After his offbeat script was rejected by several producers, director Shashank Ghosh struck gold with Phat Phish’s Anand Surapur. He calls it the “Channel V nexus”.
He launched Channel V as its creative head when the music channel first began its innings in India. He directed Waisa Bhi Hota Hai II in 2003. Now, film director Shashank Ghosh is ready with his new film, Quick Gun Murugun: The Misadventures of an Indian Cowboy. The film will release on August 28 in four languages.
Quick Gun Murugun has been in the making for years. Why did this film take so long?
You won’t believe it, but the film’s special effects alone took one year. Besides, the synopsis is so different and out-of-the-box that producers whom I approached laughed and laughed but refused to back the project till Anand Surapur’s Phat Phish Motion Pictures decided to back it.
How did you and Surapur — who was also behind Rabbi Shergill’s debut album — get together?
We have known each other for a long time, from the days of Channel V, and often joke that the entire film has been possible because there was a complete Channel V nexus.
In your own words, what’s the story of the film?
It’s the story of a sincere south Indian cowboy who considers it his duty to serve and protect people and cows. The hero — who dies early on in the film —wants to encourage vegetarianism. His arch rival — and the villain of the film — is Rice Plate Reddy, a staunch non-vegetarian who wants the world to convert to non-vegetarianism.
Seriously, that’s the storyline?
(Laughs) Go watch it. The script was written in 1995 but we were also involved with Channel V at that time. I’ve been rejected by 20 producers but feel happy that the film will release now, because the film industry has been witnessing a significant change.
I wanted to ask you about that. What changes are we witnessing in the film industry now?

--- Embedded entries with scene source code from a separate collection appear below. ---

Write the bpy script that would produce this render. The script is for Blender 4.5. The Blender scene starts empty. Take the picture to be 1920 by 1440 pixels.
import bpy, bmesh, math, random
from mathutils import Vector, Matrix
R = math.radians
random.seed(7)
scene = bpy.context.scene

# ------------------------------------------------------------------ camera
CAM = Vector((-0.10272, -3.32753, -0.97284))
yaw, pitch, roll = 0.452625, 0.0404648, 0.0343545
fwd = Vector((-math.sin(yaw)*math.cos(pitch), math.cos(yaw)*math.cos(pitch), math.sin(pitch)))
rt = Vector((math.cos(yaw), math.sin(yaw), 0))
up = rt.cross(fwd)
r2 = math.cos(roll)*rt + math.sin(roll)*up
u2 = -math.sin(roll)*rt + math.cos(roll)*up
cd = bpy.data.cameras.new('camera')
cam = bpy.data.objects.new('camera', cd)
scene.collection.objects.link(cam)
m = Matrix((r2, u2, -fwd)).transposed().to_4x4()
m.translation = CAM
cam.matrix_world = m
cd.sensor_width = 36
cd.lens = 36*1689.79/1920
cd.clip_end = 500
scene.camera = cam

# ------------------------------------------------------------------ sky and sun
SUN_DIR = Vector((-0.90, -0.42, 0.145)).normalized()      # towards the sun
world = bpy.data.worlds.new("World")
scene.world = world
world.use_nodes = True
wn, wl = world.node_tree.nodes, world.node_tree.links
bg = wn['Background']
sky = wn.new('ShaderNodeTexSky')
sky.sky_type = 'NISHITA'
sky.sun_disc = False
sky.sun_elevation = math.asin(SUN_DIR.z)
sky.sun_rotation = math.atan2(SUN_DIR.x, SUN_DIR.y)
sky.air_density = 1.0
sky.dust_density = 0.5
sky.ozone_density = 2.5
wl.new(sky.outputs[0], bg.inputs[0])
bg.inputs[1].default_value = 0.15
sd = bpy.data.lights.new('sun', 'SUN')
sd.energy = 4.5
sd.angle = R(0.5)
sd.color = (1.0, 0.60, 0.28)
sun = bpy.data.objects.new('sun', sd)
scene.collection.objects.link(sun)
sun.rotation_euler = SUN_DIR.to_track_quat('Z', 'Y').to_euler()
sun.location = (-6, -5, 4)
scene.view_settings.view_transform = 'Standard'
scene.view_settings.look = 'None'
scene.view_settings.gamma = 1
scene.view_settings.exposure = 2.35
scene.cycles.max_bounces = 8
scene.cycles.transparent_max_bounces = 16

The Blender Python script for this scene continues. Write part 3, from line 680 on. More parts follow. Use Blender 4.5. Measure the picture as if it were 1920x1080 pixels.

Look at the works of people like Anurag Kashyap and Vishal Bharadwaj, for instance. There’s a change in the definition of mainstream cinema. Today, films like Kaminey and Dev D may be very unconventional in their stories, but these are also the films that are getting watched by larger audiences than ever before. That’s the change which we are going through, and while it started in the 1990s, it’s only now that the trend has become so formidable.